The third way that higher US LNG exports would affect international economies and environments is by reducing global LNG prices, which—all else equal—will tend to increase natural gas consumption. This increase in consumption could take many forms and, again, the effects may be quite small. Lower global LNG prices could encourage more countries to build or expand re-gasification capacity and new demand centers, such as manufacturing facilities or power plants. Low LNG prices also could motivate existing gas-consuming facilities to run more often or expand, providing local (and perhaps regional) economic benefits but increasing greenhouse gas emissions and perhaps local pollution, as well.
Geopolitics
Last, but certainly not least, we need to think about the geopolitical leverage that LNG exports have bestowed on the United States and its allies. Arguably, Russia’s invasion of Ukraine sparked the most significant global energy upheaval since the oil crises of the 1970s and 1980s. The ability of the United States and other suppliers to redirect LNG flows to Europe undoubtedly is weakening Russia’s leverage as the country seeks to splinter European support for Ukraine.
To assess geopolitical benefits directly alongside economic and environmental issues, research is needed to quantify those benefits, which would facilitate comparison on an apples-to-apples basis with other impacts. RFF and others recently have estimated the national security costs associated with US oil reliance in dollar terms (allowing for easier comparison with environmental and economic impacts), but we are not aware of any work that seeks to do the same for the national security benefits of US LNG exports. In the absence of that type of quantitative economic assessment, policymakers will inevitably need to rely on qualitative judgements regarding the relative importance of different impacts, particularly to the degree that the impacts point in different directions.
Summing Up
If one thing is clear about the debate surrounding The Pause, it’s that better information would be valuable to improve the decisions made around future growth in US LNG exports. The current lack of information makes it difficult to definitively answer some of the most straightforward questions on the topic. For example, how much would a major expansion of US LNG exports increase domestic prices, and how large would the net direct and indirect economic effects be? Previous work has found that higher exports would slightly increase US GDP, consistent with economic theory, but how would those net gains (including both the gains and the losses) be distributed across regions and economic sectors?
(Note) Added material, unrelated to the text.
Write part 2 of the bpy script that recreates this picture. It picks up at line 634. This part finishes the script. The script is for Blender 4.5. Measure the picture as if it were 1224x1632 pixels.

Many more questions are difficult to answer with precision today. Would a large ramp-up in LNG exports be good or bad for the climate? For local and regional air quality? For local communities, including environmental justice communities? And how do those benefits and costs stack up to the considerable geopolitical benefits of LNG export growth?
In the months ahead, we hope to dive more deeply into many of these important topics to better understand how surging US LNG exports affect the United States as a whole, its local communities, and the global climate.